The moment that some minor disaster hits, which it inevitably will, whoever is in charge will find themselves no longer in charge.
I think this is one of the fatal flaws of a big company. Everyone is terrified of risk. I'm not sure it's possible to counteract this tendency unless the company was built from the ground up not to punish risky behavior (e.g. Facebook, supposedly).
Enabling people willing to act is important though and I fully support the do nothing aspect of failure, or better yet support and stabilize but not reward.
I think that's the key thing here. Rather than saying "whether you succeed or fail, you're still gonna get your $250 bonus", you're saying "if you try and succeed, you get $500- if you try and fail, you get $100, if you don't try at all, you get nothing."

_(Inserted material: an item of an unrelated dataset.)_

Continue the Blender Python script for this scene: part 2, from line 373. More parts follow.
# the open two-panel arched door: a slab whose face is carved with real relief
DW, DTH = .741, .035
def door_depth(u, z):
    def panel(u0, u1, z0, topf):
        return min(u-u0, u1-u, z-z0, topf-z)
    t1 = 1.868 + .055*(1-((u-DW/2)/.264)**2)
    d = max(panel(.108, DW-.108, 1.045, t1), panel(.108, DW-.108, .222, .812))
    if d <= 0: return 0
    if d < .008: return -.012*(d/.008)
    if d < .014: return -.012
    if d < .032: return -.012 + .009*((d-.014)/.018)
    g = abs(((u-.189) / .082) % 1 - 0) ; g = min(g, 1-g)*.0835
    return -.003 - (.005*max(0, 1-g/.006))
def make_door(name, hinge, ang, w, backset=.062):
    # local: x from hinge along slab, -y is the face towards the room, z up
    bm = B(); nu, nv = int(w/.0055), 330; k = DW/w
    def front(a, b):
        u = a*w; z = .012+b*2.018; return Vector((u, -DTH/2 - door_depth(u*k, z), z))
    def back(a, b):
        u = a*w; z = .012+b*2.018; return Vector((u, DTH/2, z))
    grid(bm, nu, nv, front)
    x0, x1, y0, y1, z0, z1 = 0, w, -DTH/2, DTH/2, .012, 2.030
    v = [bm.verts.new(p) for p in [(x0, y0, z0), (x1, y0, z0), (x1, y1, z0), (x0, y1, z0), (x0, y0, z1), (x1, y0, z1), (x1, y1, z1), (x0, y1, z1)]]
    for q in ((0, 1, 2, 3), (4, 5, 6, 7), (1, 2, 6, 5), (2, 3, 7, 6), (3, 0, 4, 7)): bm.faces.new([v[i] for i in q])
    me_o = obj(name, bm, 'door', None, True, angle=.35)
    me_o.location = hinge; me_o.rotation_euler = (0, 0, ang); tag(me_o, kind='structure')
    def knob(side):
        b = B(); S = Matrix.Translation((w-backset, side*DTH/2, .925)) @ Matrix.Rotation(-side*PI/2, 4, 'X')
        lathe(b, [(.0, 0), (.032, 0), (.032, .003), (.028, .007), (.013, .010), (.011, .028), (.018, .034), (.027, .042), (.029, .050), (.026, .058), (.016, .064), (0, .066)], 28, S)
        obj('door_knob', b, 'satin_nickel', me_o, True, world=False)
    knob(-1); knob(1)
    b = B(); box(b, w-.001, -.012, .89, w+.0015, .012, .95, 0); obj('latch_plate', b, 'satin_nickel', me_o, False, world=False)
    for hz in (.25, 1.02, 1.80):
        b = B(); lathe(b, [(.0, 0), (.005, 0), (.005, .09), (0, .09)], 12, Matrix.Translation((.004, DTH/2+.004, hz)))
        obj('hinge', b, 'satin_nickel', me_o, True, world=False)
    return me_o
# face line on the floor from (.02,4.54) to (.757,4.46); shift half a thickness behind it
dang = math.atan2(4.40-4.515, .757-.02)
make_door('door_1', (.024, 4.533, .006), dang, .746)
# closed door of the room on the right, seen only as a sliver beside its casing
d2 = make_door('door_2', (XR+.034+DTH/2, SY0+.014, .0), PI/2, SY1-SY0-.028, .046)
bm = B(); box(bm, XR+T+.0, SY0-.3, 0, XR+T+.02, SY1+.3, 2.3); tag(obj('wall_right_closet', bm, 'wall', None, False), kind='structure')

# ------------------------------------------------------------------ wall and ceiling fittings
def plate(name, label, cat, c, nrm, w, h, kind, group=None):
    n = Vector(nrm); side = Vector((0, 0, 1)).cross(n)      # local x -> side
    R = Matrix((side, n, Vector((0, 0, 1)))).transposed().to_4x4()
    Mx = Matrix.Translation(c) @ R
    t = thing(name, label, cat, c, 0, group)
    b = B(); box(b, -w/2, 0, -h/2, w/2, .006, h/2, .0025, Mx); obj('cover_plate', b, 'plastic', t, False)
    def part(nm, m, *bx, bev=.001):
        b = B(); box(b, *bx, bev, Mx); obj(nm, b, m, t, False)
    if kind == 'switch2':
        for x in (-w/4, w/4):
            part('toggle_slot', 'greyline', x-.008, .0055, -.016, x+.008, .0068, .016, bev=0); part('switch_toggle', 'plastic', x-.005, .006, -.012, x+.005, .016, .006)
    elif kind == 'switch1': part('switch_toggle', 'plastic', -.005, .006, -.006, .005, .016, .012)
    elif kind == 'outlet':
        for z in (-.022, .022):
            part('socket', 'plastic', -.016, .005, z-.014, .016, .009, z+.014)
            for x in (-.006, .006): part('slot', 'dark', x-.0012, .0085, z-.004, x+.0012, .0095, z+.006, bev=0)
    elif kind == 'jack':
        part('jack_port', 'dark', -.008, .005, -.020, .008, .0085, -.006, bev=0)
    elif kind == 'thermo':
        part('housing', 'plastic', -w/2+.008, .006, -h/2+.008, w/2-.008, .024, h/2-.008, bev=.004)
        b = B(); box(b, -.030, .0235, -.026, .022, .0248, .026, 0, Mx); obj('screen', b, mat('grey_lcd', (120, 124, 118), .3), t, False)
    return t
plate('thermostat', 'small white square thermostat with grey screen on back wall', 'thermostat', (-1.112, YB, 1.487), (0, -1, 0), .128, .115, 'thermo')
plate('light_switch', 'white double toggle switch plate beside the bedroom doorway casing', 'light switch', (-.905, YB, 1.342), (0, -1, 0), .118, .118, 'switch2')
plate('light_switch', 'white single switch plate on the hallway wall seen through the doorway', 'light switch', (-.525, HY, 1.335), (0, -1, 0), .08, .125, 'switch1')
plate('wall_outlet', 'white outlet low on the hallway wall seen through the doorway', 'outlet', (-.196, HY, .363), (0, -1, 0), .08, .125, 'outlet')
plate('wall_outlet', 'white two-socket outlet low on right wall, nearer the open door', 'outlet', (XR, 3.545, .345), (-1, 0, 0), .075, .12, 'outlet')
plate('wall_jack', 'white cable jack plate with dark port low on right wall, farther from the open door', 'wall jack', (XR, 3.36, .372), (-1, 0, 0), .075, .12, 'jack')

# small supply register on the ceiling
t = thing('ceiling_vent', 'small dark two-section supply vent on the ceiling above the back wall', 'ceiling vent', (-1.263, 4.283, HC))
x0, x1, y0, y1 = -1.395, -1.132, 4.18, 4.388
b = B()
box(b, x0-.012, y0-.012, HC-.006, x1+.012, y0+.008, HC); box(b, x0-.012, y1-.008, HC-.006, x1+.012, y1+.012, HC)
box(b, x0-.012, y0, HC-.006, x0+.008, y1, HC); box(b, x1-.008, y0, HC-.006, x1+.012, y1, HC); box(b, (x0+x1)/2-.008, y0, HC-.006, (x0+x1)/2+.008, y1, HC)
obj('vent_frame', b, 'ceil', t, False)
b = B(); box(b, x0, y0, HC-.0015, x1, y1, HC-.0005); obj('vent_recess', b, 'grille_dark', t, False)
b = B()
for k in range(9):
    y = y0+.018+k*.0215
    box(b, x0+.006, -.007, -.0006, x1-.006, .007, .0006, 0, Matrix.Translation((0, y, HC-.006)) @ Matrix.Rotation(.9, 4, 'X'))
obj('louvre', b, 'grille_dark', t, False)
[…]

I admit to inheriting a fairly smart-risk-accepting technical culture, but also worked to extend and cement that by holding regular blame-free post-mortems on production problems and reporting them weekly to our business operations meeting. Making failure and the analysis/correction thereof a regular part of company operations makes it normal, accepted, and less scary. We would also pretty regularly respond to asteroid-type production problems with "no preventative action intended; cost of prevention exceeds expected losses". (We held a view that there is [conceptual process] green tape and red tape; make sure if you're fixing problems with process that it's actually green tape and if fixing a problem required adding red tape to the system, we were very skeptical and tended to avoid adding that process/step/gate/check.)
Couple that mindset and transparency with a metrics-supported track record of making things better overall and management will support. I'm not sure our CEO ever saw any of that sausage-making, except for the very largest or most damaging problems and even then, it was mostly a courtesy message to him. He cared about the overall pace and metrics, not how many outages or bugs we had along the way.